Using it to pass around hard braking info is not useful, though. That's what radars are good for. They'll always see the car ahead, whether it's equipped or not. The widespread use of radar-controlled auto-braking is the next big thing in auto safety. BMW, Mercedes, etc. already have it, so it's a proven technology. Not car to car communications, which don't solve any non-advertising related problem.

dclowd9901 · 10 years ago
There seems to be a disturbing trend of Israeli developers creating software that crosses some serious ethical lines. A few offhand: this, an iPhone backdoor exploit they're hiding and have provided to the us government, I believe the biggest license plate reader developer is Israeli.

Can anyone speak to this? Am I observing this on some kind of bias?

dublinben · 10 years ago
This is probably just confirmation bias on your part. That being said, based on the political situation in Israel and the security culture in that country, it isn't surprising that many tech companies there would be developing tools that perpetuate that status quo. As a contrast, you would probably never see an app like this coming out of a hackathon in Gaza.[0]
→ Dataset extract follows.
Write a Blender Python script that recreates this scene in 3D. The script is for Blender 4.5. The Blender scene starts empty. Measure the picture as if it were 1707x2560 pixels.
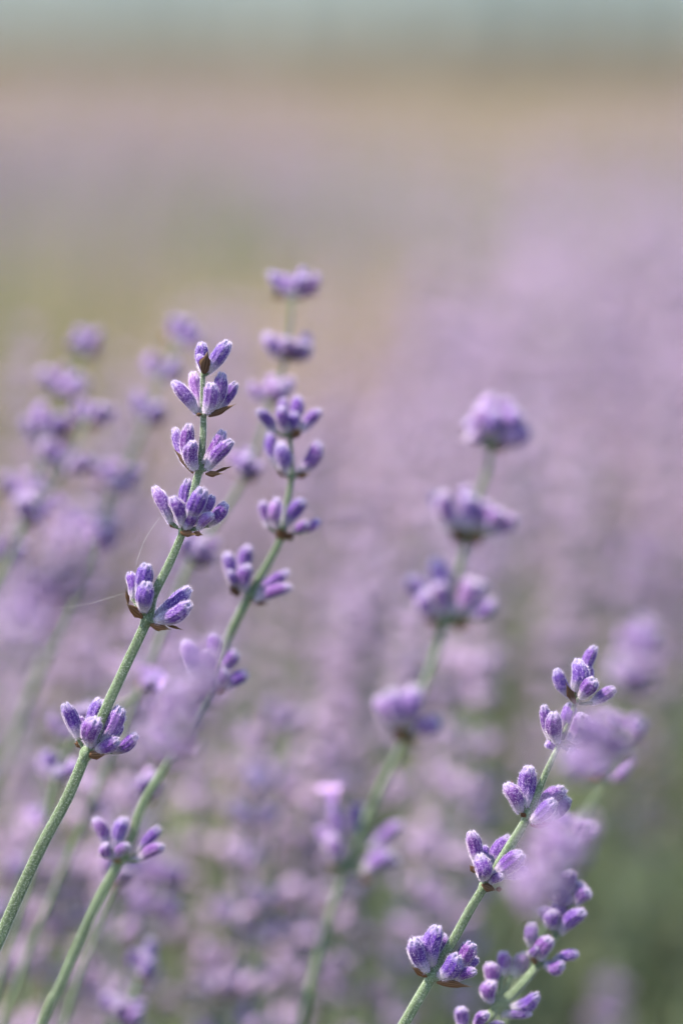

[0]https://news.ycombinator.com/item?id=11858963

chillingeffect · 10 years ago
It's not just you. With a heritage of Soviet-era immigrants and an atmosphere of paranoia, the space of "technological solutions" in Israel looks different than it does in other cultures. If I had a moment (in a meeting atm), I'd go through and research some of the strides their scientists have been making in oppressive technology.

Also, Stephen Hawking himself has recently participated in a boycott of Israel: [1]

[1] http://www.cbc.ca/news/technology/is-stephen-hawking-s-acade...

randcraw · 10 years ago
Why won't the app report every tiny detail on the driver it knows best... You? This seems like a sure fire way to invite yourself to higher insurance rates and a big presence in every law enforcement database that tracks peoples' movements.

There'd have to be a very big reward for me voluntarily becoming Big Brother, and especially for tattling on myself.